TRIBUNNEWS.COM,UNGARAN - Setelah dikuasai Polri, keberadaan Benteng Willem II Ungaran kembali menimbulkan polemik.
Selain keluhan bahwa warga menjadi sulit mengakses bangunan tersebut, pemugaran yang telah dilakukan oleh Polri guna mempercantik warisan kolonial Belanda itu justru dirasa melanggar Undang-undang Cagar Budaya.
"Dari sudut pandang keindahan, memang lebih cantik. Tapi dengan mengubah bentuk fisik, jelas ada pelanggaran di sini," ungkap Ketua Paguyuban Peduli Cagar Budaya Ratu Sima Jateng, Sutikno, Selasa (10/6/2014) pagi.
Sutikno sangat menyayangkan proses pemugaran Benteng Willem II yang cenderung hanya mengejar sisi estetika, tanpa memperhatikan kaidah pemeliharaan benda cagar budaya.

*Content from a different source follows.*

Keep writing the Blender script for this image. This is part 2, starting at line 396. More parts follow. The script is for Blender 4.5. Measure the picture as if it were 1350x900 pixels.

“Misalnya kanopi, dulu tidak ada ukir-ukiran seperti itu. Fungsi boleh berubah tetapi fisiknya harus dipertahankan. Dulu ada papan pengumuman di depan benteng yang menyebut bangunan ini sebagai benda cagar budaya, tetapi pengumuman itu sudah dihilangkan,” ungkapnya.
Sutikno berharap, pemanfaatan benteng lebih maksimal.
Misalnya, akan lebih bagus dan bermanfaat luas jika digunakan sebagai museum.
Hal itu dapat dilakukan dengan menjajaki kerjasama antara Polri dan pemerintah daerah.
“Berulang kali saya selalu memohon untuk pemanfaatan benteng, tetapi kalau tidak dikuatkan dengan perundangan tentu mereka owel. Benteng itu sejarahnya kelas international. Kami memohon pemanfaatan benteng harus dilandasi undang-undang,” tutur Sutikno.
Senada dengan Sutikno, salah satu pemerhati seni dan budaya Kabupaten Semarang, Murofik juga menyayangkan banyak kondisi benteng yang berubah padahal ada nilai sejarahnya.
Seperti sumur tua yang ditutup dan dijadikan panggung.
Padahal sumur tersebut konon ceritanya digunakan Pangeran Diponegoro untuk mengambil wudu dan mandi saat menjalani transit penahanan.
“Semestinya tidak melakukan perubahan seperti itu, karena itu melanggar undang-undang,” imbuhnya.